Performance of Small Cap Value Stocks

Over the past ten years, U.S small cap value stocks have trailed their large growth counterparts by nearly 5.5% per year. Performance over the past decade has been so poor, in fact, that 96% of all historical 10-year periods since 1926 have been better for small cap value stocks than has the most recent decade.

We don’t blame investors for seriously questioning their commitment to small cap value stocks. Should they give up entirely? Or could small cap value stocks possibly stage a comeback? Recent performance makes this hard to imagine.

While past is not prologue, it’s worth noting that in 81% of all historical 10-year periods, U.S. small value stocks have delivered higher returns than U.S. large growth stocks. In other words, far more often than not, investors have been rewarded for favoring these smaller, lower-priced stocks.

After other past and painful stretches of underperformance, small value stocks have historically staged remarkable comebacks. Consider:

  • The decade ending April 1939, when large growth stocks outperformed small value by more than 2% per year. The subsequent ten years saw a dramatic reversal when small value outperformed by 15% per year.
  • The decade ending April 1999, when small value lagged by nearly 6% per year. Over the next 10 years, small value outperformed large growth by 10% annually.
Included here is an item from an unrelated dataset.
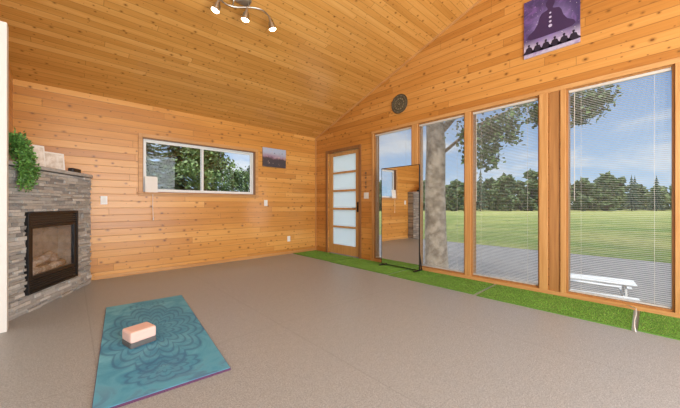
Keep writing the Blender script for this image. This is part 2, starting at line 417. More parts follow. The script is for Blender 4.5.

These historical examples illustrate how investors occasionally become so enamored of the market’s most popular stocks, they seem to forget a fundamental tenet of investing: price matters.

We will never know in advance when the performance race will turn, but we do know that low prices have generally paved the way for high future returns, and high prices have inevitably led to lower returns.

That is why, after “paying for the risk” of investing by suffering through disappointing performance, it is critical to stick around for the returns we expect to materialize.

Quantifying the Value of Advice

As investment advisors, there are many things we do for clients that aren’t always reflected in performance statements.

What was the value of converting an IRA to a Roth IRA? What benefit did donating appreciated stock provide over simply writing a check to charity? How much more is a portfolio worth because of strategic asset allocation? How about decisions to buy stocks and rebalance in 2020 (or 2009) and to not chase GameStop or Bitcoin—what’s the value of that advice?

The benefit of these decisions and recommendations—some strategic, many behavioral—are not not shown in quarterly portfolio reports.

The Vanguard Group sought to quantify the value (“alpha”) of such advice in their comprehensive research paper, Advisor’s Alpha®.  Michael DiJoseph, CFA, one of the paper’s principal authors, joined our Symposium to share the study’s methodology and conclusions.

In total, Vanguard estimates advisors can deliver up to, or even exceed, 3% in annual “alpha” through comprehensive financial planning, behavioral coaching, asset allocation guidance, withdrawal strategies, and tax minimization. This is the value clients receive, expressed as a percentage of their portfolio value, above and beyond what is shown in a portfolio report.

A few of the key value-adds (and % estimated benefit) of Advisor’s Alpha® are:

  • Utilizing lower cost investments (0.3%)
  • Disciplined rebalancing (0.14%)
  • Behavioral coaching (up to 2%)
  • Minimizing tax through asset location (0.6%)
  • Withdrawing from correct accounts (up to 1.2%)

If you’d like to learn more about Vanguard’s Advisor’s Alpha® framework or the other strategies we employ as we seek to protect and grow our clients’ wealth, please reach out to your Lead Advisor.

We hope our efforts to adapt and grow as the investment and financial planning landscape evolves provides you confidence in Vista’s ability to protect and grow your life’s savings. Our annual Wealth Symposium is an important part of that effort.